+++ Information provided

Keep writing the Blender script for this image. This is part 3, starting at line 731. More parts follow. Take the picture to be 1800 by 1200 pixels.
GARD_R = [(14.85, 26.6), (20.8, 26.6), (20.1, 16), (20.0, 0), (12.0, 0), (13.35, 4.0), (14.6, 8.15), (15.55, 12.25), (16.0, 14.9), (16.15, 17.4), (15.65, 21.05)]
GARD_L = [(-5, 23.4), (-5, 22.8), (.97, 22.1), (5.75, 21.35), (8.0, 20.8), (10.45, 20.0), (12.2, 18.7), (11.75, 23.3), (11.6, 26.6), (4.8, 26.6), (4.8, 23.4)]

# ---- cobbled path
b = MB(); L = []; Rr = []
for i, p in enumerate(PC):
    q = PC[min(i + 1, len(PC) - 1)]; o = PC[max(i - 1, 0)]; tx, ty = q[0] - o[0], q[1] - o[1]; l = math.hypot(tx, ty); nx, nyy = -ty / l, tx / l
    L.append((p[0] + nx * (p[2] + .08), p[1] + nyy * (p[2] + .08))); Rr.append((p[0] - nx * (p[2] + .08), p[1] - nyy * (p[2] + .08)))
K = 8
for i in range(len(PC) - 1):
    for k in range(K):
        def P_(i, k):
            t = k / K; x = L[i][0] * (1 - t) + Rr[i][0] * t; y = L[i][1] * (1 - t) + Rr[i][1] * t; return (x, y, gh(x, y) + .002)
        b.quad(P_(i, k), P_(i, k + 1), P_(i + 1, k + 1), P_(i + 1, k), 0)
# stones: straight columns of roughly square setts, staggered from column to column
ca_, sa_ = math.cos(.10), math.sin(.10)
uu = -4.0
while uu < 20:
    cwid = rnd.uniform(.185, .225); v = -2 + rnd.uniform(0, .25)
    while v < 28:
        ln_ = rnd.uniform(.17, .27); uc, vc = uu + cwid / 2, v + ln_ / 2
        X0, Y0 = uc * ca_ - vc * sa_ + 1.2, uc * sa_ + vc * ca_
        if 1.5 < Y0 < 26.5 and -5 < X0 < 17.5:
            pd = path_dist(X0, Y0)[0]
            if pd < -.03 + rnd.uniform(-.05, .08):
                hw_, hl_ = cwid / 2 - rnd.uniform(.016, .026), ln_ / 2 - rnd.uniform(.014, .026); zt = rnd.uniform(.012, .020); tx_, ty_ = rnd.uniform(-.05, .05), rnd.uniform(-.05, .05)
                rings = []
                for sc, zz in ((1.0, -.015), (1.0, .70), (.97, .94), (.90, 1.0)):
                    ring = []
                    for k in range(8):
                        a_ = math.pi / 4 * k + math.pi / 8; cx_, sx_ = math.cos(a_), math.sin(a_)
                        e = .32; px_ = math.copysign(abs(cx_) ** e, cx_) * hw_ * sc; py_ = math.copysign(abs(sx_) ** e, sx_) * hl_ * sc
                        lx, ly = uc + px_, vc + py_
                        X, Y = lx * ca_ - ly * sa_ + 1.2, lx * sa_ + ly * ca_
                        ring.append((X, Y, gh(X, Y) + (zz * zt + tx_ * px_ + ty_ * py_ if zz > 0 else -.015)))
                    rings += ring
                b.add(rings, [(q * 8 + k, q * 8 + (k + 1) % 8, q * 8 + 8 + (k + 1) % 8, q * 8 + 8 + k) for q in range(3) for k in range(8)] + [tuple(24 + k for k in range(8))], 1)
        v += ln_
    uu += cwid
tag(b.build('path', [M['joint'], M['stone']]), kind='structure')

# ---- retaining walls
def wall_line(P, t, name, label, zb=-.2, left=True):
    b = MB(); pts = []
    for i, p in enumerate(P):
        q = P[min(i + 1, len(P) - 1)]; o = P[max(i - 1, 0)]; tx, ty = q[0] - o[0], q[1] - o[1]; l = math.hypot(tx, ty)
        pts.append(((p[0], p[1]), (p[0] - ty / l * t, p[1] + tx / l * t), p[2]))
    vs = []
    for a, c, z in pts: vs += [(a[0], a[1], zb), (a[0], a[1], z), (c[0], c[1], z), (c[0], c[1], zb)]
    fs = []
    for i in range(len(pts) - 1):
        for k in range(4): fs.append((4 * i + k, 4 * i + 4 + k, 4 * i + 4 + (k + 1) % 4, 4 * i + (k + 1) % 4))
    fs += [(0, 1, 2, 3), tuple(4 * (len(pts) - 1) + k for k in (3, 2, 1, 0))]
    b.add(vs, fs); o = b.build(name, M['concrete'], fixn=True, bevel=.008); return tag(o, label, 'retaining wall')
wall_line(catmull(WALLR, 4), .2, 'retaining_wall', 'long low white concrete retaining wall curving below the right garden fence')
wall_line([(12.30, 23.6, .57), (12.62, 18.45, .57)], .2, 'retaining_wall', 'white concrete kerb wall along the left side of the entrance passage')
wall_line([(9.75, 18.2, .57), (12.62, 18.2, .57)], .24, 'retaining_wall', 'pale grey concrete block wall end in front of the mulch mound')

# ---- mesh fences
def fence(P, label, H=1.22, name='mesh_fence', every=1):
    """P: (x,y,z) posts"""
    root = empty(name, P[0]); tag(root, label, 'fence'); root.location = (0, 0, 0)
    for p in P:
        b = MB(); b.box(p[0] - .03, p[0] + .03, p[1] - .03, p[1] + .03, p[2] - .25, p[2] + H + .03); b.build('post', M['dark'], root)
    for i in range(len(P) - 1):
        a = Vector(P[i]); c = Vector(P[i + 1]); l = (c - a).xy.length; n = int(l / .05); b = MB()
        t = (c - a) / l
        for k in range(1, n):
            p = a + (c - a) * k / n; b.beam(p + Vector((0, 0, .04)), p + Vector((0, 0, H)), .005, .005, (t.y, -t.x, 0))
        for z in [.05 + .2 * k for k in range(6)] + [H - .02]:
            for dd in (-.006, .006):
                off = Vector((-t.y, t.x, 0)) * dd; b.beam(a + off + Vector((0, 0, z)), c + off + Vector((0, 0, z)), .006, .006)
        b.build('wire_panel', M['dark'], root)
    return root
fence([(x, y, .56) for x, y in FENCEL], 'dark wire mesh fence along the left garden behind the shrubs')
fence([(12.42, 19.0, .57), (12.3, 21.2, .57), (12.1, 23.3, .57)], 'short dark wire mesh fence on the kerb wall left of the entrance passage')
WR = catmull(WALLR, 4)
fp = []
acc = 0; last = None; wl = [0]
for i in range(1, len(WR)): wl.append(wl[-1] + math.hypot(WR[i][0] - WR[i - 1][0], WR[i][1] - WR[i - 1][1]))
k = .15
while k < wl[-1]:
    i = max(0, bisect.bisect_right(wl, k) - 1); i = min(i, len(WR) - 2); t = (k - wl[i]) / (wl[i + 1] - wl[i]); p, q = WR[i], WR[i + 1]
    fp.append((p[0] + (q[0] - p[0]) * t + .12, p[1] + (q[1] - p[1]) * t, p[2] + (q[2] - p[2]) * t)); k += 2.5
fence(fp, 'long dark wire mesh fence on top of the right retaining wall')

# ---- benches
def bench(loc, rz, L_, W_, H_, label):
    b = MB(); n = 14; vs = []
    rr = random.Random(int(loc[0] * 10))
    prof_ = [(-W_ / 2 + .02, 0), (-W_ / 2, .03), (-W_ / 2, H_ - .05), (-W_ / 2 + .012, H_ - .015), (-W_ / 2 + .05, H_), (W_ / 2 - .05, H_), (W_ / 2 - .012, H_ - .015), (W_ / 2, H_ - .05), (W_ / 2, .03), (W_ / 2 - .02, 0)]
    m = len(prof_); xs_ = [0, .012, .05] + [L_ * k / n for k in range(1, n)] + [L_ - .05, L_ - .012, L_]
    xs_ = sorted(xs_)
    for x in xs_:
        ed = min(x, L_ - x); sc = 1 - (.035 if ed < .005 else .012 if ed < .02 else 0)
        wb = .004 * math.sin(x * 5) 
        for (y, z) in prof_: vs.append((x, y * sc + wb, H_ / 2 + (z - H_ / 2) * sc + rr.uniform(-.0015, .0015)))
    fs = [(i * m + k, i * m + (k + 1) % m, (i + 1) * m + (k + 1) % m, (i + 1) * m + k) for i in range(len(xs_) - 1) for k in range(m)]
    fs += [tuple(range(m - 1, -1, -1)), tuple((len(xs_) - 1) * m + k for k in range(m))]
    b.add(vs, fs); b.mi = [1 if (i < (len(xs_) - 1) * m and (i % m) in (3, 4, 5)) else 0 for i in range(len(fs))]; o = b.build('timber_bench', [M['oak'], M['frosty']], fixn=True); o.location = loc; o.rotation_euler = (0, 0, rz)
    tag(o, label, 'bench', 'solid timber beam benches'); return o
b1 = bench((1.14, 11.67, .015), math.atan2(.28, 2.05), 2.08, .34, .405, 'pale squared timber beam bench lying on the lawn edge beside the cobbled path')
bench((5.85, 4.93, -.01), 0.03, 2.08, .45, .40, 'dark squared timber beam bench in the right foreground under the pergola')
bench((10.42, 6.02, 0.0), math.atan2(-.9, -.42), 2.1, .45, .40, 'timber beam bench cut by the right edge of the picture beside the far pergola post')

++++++

Return only the lines from the beginning of the material up to and including the line with "26.6), (4.8, 23.4)]", exactly as written.

Keep writing the Blender script for this image. This is part 3, starting at line 731. More parts follow. Take the picture to be 1800 by 1200 pixels.
GARD_R = [(14.85, 26.6), (20.8, 26.6), (20.1, 16), (20.0, 0), (12.0, 0), (13.35, 4.0), (14.6, 8.15), (15.55, 12.25), (16.0, 14.9), (16.15, 17.4), (15.65, 21.05)]
GARD_L = [(-5, 23.4), (-5, 22.8), (.97, 22.1), (5.75, 21.35), (8.0, 20.8), (10.45, 20.0), (12.2, 18.7), (11.75, 23.3), (11.6, 26.6), (4.8, 26.6), (4.8, 23.4)]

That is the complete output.